Guiding Principle of Higher Education:
Wissenschaftlich Reflektierte Handlungsfähigkeit
Below is an attempt to translate it (the visual process of which is reflected in the Sketchnote above)
Wissenschaftlich (scientific, keep in mind in German all academic disciplines are sciences not only STEM):
- Subject specific and disciplinary content and context of a degree
- Application of scientific method
- Knowledge that is reversible and can be revised, disputed, challenged
Reflektiert (reflective):
- Related to individualistic goal setting of higher education Bildung (link opens in new tab)
- Humboldt’s Persönlichkeitsbildung (Please see quote below for explanation)*
- Developing professionalism, the ability to distance oneself (Distanzierungsfähigkeit), ability to question learning content or approaches (challenge your professor basically), the ability to take on various theoretical perspectives and positions (critical thinking), support and training for reflexivity
Handlungsfähigkeit (ability to act/agency):
- Higher education always exists within societal context (employability here is seen cynically and too narrow a focus)
- While praxis experience and relationship to the world of employment should be integral part of higher education education, it is more than just employability
- Elsholz suggests that Handlungsfähigkeit (the skill and/or ability to act also implying agency of the learner) ought to replace employability
- The author suggests that this should include the world of work, citizenship (which is my translation of ‘gesellschaftliche Handlungsfähigkeit und Lebenswelt’)
*Humboldtian Ideal: Its features included the unity of teaching and research, the pursuit of higher learning in the philosophy faculty, freedom of study for students (Lernfreiheit, contrasted with the prescriptive curricula of the French system), the educational ideal of Bildung based on neo-humanist admiration for ancient Greece, corporate autonomy for universities despite their funding by the state, and the notion of academic freedom.

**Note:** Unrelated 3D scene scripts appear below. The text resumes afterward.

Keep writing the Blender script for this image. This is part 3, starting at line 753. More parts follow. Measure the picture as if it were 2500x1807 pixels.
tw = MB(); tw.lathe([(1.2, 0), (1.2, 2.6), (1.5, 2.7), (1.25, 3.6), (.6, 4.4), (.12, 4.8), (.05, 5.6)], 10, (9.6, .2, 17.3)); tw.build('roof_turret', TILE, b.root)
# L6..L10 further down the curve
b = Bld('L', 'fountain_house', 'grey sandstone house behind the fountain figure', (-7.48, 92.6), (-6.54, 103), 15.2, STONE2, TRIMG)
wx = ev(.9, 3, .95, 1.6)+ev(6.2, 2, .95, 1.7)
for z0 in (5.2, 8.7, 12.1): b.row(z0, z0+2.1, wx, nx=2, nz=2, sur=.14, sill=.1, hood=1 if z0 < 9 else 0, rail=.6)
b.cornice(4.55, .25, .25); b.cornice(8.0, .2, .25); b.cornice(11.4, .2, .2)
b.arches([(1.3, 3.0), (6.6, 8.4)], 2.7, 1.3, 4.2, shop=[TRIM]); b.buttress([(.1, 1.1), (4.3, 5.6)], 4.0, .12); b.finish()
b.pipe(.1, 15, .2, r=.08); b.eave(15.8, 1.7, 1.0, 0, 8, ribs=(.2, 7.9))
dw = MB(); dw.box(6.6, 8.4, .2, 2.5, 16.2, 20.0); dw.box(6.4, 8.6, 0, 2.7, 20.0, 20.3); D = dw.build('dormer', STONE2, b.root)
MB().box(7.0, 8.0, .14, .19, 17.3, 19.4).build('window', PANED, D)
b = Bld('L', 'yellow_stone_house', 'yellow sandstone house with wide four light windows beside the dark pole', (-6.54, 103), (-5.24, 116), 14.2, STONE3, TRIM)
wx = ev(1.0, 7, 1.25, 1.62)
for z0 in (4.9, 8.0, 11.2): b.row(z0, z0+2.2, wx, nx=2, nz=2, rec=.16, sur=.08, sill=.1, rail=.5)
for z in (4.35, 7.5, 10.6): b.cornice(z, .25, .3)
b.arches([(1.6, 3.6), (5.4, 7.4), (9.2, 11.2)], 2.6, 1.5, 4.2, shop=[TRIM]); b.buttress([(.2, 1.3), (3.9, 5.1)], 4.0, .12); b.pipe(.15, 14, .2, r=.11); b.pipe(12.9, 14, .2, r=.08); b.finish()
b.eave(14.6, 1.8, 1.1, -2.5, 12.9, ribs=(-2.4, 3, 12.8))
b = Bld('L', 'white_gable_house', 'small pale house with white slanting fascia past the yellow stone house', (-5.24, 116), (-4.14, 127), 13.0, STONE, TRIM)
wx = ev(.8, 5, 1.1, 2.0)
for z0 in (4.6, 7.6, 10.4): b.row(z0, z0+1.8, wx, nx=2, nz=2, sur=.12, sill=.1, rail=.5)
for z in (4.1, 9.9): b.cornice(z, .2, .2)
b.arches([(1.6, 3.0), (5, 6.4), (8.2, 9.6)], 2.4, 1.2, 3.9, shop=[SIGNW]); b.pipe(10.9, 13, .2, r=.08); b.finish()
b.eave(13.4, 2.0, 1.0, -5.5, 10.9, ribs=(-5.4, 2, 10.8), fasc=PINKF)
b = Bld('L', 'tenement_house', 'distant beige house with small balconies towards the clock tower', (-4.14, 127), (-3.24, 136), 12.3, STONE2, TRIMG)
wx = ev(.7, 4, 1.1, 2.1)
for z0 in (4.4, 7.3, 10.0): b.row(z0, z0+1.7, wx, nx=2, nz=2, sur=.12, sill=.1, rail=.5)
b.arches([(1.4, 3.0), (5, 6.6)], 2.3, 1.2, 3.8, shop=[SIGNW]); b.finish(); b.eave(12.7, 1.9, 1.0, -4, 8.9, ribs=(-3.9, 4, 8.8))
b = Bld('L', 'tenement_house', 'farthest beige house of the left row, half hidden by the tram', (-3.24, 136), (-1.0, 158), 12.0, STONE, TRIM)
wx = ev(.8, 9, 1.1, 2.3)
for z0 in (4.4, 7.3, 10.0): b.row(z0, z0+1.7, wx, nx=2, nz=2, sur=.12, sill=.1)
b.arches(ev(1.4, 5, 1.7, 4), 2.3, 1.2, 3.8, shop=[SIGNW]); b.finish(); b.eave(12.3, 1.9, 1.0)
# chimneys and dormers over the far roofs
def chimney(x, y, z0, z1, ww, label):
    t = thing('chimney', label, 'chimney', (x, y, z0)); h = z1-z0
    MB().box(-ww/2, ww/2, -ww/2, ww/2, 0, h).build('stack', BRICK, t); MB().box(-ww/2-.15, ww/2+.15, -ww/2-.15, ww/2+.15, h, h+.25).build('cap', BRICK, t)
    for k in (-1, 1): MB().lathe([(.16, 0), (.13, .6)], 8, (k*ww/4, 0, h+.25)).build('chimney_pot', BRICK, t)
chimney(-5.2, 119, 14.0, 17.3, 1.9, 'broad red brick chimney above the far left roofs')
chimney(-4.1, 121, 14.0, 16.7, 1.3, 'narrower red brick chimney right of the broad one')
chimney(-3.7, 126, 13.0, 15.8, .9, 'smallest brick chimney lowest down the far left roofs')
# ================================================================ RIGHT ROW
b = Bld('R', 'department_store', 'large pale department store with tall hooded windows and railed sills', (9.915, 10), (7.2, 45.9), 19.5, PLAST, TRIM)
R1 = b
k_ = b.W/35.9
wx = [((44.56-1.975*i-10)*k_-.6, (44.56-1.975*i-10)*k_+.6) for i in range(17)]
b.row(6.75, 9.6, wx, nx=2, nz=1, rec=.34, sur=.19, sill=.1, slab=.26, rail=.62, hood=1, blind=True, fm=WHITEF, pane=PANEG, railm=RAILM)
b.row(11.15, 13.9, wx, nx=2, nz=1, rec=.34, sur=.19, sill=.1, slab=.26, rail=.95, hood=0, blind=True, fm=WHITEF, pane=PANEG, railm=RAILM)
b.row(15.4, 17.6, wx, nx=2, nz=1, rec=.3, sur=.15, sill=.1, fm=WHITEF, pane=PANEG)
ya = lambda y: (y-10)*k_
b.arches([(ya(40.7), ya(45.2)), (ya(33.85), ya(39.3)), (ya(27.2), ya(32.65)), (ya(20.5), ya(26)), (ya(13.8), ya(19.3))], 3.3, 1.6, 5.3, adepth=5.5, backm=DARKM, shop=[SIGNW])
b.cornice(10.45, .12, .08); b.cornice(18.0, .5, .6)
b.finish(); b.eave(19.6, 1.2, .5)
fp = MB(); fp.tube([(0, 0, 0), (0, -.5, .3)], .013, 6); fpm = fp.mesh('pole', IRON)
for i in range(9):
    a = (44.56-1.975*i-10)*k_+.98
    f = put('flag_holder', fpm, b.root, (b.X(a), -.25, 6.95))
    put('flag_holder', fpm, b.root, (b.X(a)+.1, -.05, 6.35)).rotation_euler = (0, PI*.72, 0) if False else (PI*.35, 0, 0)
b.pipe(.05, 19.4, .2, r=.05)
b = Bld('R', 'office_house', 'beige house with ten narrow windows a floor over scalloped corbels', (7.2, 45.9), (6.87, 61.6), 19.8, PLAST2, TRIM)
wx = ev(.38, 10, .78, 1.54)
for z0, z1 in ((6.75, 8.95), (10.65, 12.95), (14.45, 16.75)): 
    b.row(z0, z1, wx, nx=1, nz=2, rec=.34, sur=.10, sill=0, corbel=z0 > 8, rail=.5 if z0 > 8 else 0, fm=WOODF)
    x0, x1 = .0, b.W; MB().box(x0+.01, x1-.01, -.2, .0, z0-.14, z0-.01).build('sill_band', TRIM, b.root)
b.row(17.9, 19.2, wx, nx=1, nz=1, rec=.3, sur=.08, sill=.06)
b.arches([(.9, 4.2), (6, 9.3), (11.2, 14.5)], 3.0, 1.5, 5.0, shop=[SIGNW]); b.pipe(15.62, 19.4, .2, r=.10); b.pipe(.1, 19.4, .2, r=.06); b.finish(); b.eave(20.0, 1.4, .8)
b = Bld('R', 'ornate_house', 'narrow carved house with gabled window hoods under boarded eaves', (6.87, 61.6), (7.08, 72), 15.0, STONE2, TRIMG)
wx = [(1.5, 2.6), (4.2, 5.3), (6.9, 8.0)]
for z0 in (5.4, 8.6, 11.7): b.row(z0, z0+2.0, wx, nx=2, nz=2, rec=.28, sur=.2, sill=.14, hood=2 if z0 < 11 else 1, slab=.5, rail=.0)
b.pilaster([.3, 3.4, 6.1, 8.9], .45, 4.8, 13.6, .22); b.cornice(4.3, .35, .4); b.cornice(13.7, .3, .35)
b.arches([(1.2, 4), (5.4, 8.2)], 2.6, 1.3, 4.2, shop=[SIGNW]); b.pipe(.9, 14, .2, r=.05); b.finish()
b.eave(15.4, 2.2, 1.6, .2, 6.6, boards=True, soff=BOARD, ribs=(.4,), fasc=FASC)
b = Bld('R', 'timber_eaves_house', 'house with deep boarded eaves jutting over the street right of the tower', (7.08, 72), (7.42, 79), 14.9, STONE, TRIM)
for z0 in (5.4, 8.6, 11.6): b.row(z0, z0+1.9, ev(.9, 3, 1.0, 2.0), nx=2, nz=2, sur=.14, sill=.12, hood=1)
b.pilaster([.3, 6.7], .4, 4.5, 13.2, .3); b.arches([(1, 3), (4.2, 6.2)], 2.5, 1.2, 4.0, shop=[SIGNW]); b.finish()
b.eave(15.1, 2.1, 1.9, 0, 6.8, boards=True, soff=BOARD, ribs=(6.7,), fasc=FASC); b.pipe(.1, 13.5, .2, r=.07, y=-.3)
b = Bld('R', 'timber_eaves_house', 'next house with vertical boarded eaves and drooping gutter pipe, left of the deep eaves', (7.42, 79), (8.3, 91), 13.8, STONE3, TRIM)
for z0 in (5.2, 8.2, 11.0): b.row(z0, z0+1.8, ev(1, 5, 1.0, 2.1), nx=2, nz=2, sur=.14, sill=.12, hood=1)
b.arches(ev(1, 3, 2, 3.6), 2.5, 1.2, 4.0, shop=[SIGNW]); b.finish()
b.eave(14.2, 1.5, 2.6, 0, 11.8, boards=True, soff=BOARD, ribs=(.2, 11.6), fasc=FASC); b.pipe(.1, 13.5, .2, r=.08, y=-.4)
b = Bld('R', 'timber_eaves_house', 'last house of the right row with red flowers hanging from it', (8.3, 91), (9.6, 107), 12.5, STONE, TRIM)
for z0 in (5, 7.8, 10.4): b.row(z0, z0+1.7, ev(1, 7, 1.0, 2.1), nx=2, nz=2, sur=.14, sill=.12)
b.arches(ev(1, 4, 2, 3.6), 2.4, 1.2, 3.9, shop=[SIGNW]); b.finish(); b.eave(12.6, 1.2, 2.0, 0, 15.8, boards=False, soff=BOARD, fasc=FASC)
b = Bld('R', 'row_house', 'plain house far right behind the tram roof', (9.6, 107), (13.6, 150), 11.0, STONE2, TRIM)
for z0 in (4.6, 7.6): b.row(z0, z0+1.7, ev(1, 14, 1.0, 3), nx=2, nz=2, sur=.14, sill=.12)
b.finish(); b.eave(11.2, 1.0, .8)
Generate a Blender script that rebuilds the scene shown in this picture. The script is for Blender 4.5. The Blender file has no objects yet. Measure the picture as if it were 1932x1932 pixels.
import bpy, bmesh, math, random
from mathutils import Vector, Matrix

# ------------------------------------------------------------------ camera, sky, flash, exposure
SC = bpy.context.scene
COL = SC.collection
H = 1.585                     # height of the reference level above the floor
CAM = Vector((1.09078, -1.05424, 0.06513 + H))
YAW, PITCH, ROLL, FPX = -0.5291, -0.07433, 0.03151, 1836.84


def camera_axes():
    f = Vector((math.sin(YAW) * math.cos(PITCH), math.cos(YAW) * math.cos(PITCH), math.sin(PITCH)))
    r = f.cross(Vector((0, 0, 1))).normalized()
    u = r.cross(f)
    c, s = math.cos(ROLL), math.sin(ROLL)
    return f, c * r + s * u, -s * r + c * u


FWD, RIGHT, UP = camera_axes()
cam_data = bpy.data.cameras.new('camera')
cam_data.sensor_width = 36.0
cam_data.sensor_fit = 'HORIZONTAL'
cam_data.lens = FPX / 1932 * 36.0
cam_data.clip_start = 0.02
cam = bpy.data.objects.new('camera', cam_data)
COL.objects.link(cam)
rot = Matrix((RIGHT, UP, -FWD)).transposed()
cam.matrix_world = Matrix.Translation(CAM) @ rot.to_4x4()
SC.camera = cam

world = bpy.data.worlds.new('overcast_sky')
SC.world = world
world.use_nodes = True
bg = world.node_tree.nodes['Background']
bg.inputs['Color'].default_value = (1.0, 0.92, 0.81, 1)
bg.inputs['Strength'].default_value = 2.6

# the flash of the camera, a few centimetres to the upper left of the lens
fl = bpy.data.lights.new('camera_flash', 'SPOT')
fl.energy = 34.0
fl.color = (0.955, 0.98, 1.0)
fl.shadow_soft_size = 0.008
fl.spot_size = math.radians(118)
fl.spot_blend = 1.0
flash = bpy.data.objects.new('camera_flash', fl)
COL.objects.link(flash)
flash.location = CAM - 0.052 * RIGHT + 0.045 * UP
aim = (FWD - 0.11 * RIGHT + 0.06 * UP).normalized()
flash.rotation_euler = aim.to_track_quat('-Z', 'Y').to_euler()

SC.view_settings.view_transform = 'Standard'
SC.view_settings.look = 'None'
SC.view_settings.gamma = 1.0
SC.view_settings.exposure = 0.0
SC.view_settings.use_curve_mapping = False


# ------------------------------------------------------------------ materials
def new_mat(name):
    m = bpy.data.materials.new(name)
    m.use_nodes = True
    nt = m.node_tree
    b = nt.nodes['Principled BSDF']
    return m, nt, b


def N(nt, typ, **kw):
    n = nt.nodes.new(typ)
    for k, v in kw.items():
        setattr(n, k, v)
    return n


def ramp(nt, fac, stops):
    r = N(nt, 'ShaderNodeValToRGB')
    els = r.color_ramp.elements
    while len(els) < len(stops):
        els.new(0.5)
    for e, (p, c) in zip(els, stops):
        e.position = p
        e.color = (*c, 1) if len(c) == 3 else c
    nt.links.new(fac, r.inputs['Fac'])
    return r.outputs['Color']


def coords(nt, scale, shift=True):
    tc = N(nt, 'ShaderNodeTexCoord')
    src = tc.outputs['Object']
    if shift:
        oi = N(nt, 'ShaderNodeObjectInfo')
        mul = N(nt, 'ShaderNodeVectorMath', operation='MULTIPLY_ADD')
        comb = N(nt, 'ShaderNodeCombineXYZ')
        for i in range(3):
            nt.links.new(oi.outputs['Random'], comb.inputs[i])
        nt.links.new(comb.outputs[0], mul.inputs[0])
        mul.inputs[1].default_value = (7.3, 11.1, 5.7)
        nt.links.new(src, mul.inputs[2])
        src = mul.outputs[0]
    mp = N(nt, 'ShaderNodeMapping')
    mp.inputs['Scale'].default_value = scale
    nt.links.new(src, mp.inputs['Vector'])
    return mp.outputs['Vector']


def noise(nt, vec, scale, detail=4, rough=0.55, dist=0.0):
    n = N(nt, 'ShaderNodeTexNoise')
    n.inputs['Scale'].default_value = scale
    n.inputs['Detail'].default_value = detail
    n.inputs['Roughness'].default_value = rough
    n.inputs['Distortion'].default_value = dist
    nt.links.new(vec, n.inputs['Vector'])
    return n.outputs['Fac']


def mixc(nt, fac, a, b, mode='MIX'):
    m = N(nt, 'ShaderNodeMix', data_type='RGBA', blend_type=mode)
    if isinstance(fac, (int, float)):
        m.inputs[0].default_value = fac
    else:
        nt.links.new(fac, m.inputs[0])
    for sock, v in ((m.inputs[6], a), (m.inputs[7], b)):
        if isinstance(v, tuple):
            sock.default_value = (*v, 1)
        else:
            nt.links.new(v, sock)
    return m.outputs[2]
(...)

Anderson , R. D. (2004-09-02). Germany and the Humboldtian Model. In European Universities from the Enlightenment to 1914. : Oxford University Press. Retrieved 5 Feb. 2021, from https://oxford.universitypressscholarship.com/view/10.1093/acprof:oso/9780198206606.001.0001/acprof-9780198206606-chapter-4
So what?
This first chapter tried to draw on issues that are of current interest in the German higher education sector, and suggested a couple of models and approaches, such as the competence framework. However, what I liked most about the chapter was the guiding principle Elsholz developed that should be adapted by HEIs which is: Wissenschaftlich Reflektierete Handlungsfähigkeit which I ended up translation into scientific, scholarly, reflexive agency … and am still not sure this makes sense in English, hence the explanation of each of the terms above.